__DATA EXTRACT__
- - - - - - -

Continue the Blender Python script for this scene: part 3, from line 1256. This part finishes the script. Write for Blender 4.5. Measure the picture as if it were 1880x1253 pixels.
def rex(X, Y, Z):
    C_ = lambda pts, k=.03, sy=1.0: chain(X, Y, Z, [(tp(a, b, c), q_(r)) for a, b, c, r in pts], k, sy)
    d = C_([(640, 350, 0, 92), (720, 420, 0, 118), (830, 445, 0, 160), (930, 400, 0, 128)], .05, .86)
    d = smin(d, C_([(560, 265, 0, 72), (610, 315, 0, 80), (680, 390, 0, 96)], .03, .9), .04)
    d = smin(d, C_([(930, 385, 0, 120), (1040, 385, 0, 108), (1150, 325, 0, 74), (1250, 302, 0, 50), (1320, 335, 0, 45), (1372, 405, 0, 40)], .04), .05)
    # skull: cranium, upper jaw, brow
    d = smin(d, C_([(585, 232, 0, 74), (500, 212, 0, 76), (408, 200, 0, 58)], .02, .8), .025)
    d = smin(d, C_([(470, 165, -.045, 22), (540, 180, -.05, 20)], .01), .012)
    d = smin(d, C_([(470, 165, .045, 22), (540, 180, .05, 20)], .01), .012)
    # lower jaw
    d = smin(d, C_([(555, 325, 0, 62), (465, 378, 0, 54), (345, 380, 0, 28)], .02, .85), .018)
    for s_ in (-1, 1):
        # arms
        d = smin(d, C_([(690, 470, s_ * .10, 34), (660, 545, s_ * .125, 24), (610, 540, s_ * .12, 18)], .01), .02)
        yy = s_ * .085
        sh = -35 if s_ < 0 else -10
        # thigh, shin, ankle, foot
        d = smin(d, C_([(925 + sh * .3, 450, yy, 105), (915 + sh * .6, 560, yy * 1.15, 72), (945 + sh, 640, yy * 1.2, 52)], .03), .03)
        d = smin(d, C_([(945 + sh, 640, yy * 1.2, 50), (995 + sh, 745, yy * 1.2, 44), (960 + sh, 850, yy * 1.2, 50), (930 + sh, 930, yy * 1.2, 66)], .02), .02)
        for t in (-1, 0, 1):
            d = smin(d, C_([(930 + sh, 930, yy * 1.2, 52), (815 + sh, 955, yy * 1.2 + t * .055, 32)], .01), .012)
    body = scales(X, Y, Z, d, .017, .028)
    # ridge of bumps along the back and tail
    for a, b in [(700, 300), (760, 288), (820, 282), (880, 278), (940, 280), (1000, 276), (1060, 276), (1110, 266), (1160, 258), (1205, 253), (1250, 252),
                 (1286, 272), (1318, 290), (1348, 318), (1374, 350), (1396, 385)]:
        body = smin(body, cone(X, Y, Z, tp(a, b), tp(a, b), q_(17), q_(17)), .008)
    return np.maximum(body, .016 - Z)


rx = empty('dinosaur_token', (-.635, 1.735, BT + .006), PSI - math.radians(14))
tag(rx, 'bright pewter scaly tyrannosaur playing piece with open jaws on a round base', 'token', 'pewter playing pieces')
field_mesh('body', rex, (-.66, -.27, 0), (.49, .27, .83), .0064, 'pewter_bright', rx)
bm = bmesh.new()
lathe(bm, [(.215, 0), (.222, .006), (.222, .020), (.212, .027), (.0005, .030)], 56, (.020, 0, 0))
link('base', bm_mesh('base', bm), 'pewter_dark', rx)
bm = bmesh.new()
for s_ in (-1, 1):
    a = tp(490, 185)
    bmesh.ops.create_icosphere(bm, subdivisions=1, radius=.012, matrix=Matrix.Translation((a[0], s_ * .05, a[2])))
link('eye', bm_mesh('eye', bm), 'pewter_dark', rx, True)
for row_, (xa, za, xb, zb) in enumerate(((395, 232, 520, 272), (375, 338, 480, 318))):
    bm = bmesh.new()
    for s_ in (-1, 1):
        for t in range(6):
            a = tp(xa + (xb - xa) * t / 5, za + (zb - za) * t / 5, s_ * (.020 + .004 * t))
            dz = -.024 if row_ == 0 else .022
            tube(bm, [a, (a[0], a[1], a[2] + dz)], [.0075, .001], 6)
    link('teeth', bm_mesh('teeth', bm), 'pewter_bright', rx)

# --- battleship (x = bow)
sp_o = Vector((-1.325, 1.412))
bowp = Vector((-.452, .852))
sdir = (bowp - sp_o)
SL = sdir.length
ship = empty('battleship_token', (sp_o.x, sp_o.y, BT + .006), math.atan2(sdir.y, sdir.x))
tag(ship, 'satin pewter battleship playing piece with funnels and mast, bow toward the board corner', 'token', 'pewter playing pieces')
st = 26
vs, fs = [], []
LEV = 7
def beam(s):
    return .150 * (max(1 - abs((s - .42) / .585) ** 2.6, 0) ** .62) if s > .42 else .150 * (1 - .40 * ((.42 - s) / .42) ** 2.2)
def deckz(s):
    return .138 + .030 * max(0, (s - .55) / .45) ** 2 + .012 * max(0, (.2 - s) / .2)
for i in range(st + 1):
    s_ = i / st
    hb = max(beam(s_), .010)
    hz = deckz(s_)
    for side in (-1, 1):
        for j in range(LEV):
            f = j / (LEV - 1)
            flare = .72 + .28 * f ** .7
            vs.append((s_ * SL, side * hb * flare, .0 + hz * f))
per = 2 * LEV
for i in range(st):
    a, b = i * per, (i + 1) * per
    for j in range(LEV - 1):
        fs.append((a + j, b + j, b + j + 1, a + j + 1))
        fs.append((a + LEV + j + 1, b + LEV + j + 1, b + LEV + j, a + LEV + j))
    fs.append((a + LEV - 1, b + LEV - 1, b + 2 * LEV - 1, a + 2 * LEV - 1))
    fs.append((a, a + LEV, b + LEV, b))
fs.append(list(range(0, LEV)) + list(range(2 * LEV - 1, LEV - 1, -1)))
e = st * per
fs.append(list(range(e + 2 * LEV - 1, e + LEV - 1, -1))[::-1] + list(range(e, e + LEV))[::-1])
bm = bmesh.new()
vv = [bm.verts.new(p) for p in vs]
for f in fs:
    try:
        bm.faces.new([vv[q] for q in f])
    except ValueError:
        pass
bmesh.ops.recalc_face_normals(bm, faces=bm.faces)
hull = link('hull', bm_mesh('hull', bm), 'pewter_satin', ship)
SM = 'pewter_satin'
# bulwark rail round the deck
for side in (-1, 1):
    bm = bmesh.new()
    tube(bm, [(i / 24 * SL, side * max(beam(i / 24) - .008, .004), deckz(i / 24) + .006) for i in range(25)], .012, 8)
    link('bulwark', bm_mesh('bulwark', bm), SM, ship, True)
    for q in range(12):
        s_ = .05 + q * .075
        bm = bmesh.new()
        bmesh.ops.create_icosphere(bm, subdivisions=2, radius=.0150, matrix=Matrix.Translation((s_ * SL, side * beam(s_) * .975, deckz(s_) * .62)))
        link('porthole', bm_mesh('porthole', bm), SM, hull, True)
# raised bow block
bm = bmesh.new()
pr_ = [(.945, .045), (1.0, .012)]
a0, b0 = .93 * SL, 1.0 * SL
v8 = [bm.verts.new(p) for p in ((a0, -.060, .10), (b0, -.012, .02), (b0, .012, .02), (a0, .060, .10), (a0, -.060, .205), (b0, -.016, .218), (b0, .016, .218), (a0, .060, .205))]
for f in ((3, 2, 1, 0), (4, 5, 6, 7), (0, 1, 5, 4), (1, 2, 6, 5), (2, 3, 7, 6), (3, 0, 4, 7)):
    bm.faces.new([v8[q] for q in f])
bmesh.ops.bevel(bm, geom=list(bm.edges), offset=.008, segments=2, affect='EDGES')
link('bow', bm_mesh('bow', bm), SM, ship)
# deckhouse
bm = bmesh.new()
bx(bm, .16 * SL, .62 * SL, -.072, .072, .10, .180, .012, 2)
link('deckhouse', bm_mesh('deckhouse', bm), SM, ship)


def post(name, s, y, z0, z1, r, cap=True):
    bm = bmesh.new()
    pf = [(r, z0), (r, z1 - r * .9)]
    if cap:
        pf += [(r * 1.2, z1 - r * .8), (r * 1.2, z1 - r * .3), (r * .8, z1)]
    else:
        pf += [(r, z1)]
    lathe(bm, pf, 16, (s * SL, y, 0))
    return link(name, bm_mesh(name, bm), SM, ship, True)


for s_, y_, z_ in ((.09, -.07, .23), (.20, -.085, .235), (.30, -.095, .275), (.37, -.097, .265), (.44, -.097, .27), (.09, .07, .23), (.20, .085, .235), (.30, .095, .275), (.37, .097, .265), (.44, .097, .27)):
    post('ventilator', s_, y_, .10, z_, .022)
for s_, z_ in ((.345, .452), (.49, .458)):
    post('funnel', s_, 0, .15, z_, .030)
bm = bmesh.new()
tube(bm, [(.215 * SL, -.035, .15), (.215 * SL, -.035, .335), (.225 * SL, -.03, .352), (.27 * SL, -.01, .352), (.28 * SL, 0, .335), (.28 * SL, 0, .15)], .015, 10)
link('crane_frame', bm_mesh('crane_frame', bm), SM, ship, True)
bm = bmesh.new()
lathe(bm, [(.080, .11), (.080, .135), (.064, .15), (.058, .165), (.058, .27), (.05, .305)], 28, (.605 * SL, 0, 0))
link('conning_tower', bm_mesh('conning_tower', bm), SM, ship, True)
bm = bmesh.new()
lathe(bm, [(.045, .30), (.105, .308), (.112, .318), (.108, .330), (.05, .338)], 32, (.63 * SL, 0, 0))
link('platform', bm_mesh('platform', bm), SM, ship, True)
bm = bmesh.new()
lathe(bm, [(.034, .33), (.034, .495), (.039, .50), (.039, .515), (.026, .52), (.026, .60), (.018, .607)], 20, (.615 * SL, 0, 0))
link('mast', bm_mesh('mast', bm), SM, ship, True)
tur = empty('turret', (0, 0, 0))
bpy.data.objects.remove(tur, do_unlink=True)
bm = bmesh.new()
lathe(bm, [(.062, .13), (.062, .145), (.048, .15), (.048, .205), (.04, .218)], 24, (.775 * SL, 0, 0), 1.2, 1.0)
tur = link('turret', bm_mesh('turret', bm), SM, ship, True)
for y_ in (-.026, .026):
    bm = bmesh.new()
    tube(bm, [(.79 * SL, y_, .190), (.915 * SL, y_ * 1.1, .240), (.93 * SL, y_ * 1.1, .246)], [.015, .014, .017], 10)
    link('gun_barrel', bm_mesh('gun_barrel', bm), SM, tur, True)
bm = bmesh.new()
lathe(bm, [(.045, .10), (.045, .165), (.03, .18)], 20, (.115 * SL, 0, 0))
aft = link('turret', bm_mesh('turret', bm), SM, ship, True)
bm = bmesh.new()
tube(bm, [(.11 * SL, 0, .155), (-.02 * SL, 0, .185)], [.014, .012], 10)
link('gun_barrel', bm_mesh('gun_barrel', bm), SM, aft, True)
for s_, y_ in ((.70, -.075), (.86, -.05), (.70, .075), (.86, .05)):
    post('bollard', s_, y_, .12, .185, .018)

- - - - - - -

__EXERCISE DETAILS__
Reproduce verbatim only this range: the first line of the material through the line that contains "return np.maximum(body, .016 - Z)", inclusive.

__TASK RESPONSE__
Continue the Blender Python script for this scene: part 3, from line 1256. This part finishes the script. Write for Blender 4.5. Measure the picture as if it were 1880x1253 pixels.
def rex(X, Y, Z):
    C_ = lambda pts, k=.03, sy=1.0: chain(X, Y, Z, [(tp(a, b, c), q_(r)) for a, b, c, r in pts], k, sy)
    d = C_([(640, 350, 0, 92), (720, 420, 0, 118), (830, 445, 0, 160), (930, 400, 0, 128)], .05, .86)
    d = smin(d, C_([(560, 265, 0, 72), (610, 315, 0, 80), (680, 390, 0, 96)], .03, .9), .04)
    d = smin(d, C_([(930, 385, 0, 120), (1040, 385, 0, 108), (1150, 325, 0, 74), (1250, 302, 0, 50), (1320, 335, 0, 45), (1372, 405, 0, 40)], .04), .05)
    # skull: cranium, upper jaw, brow
    d = smin(d, C_([(585, 232, 0, 74), (500, 212, 0, 76), (408, 200, 0, 58)], .02, .8), .025)
    d = smin(d, C_([(470, 165, -.045, 22), (540, 180, -.05, 20)], .01), .012)
    d = smin(d, C_([(470, 165, .045, 22), (540, 180, .05, 20)], .01), .012)
    # lower jaw
    d = smin(d, C_([(555, 325, 0, 62), (465, 378, 0, 54), (345, 380, 0, 28)], .02, .85), .018)
    for s_ in (-1, 1):
        # arms
        d = smin(d, C_([(690, 470, s_ * .10, 34), (660, 545, s_ * .125, 24), (610, 540, s_ * .12, 18)], .01), .02)
        yy = s_ * .085
        sh = -35 if s_ < 0 else -10
        # thigh, shin, ankle, foot
        d = smin(d, C_([(925 + sh * .3, 450, yy, 105), (915 + sh * .6, 560, yy * 1.15, 72), (945 + sh, 640, yy * 1.2, 52)], .03), .03)
        d = smin(d, C_([(945 + sh, 640, yy * 1.2, 50), (995 + sh, 745, yy * 1.2, 44), (960 + sh, 850, yy * 1.2, 50), (930 + sh, 930, yy * 1.2, 66)], .02), .02)
        for t in (-1, 0, 1):
            d = smin(d, C_([(930 + sh, 930, yy * 1.2, 52), (815 + sh, 955, yy * 1.2 + t * .055, 32)], .01), .012)
    body = scales(X, Y, Z, d, .017, .028)
    # ridge of bumps along the back and tail
    for a, b in [(700, 300), (760, 288), (820, 282), (880, 278), (940, 280), (1000, 276), (1060, 276), (1110, 266), (1160, 258), (1205, 253), (1250, 252),
                 (1286, 272), (1318, 290), (1348, 318), (1374, 350), (1396, 385)]:
        body = smin(body, cone(X, Y, Z, tp(a, b), tp(a, b), q_(17), q_(17)), .008)
    return np.maximum(body, .016 - Z)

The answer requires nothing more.